Some in Canada draw on the monarchy to distinguish their culture from that of the United States, notes McNally. But it does not appeal to everyone. And whether Charles III will feature on $20 banknotes in Canada, as the queen did, feels “up in the air” during this period of transition, he says. The Bank of Canada and Royal Canadian Mint have not given any indication of what will happen with these notes.

We, as members of the public, will notice iconographic changes as they unfold—and as the expense associated with such adjustments becomes clear. For most, in the end, the transition will be little more than a curiosity. But the person to whom all of this upheaval will really matter is the king himself, since all monarchs really live through their image. The late queen famously remarked that, as sovereign, she felt she had “to be seen to be believed.” She certainly was, frequently pictured in brightly colored outfits with matching hat and carrying her trusty handbag. At once noticeable—and recognizable.

While there may be nothing in principle preventing Charles III from donning lime green suits or tangerine lounge wear, it is highly unlikely, notes Maclaren: “Charles will not make the same impact. He’s going to be a rather gray man among many.”
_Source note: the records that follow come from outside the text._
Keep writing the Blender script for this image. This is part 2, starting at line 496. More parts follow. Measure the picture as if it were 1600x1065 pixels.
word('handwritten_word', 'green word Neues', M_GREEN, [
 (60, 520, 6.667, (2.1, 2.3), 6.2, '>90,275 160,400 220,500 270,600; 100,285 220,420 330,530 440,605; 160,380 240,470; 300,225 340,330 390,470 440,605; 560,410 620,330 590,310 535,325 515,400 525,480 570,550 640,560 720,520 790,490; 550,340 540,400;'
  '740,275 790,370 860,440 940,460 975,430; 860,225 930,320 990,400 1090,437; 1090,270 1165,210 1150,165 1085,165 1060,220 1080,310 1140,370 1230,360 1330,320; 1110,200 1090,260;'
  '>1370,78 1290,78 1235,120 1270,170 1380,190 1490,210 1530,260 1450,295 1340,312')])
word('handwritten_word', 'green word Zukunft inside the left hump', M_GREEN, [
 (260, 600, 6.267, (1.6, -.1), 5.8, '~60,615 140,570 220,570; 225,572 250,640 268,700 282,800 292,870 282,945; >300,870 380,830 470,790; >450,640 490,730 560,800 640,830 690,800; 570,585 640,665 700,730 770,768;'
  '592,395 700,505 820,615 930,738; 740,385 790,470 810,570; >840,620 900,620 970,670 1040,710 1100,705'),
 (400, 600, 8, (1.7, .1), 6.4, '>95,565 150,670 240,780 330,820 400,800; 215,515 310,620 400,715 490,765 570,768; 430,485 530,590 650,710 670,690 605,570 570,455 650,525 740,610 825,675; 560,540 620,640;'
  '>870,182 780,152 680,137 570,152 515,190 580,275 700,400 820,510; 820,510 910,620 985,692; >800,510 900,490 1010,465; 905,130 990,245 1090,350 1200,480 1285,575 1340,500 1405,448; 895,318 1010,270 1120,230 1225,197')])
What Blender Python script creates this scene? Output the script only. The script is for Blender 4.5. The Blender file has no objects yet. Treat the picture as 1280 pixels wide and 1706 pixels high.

It means that his iconography, and the insistence of his authority via everyday objects, in official buildings and across more than a dozen nations, is arguably even more crucial for him than for his predecessor. The king may not want institutions to be wasteful in adopting a new cipher or distributing the royal likeness. But without such things, there is a possibility that his profile will feel even more diminished in succeeding a colorful, long-reigning queen whose image more or less conquered the world.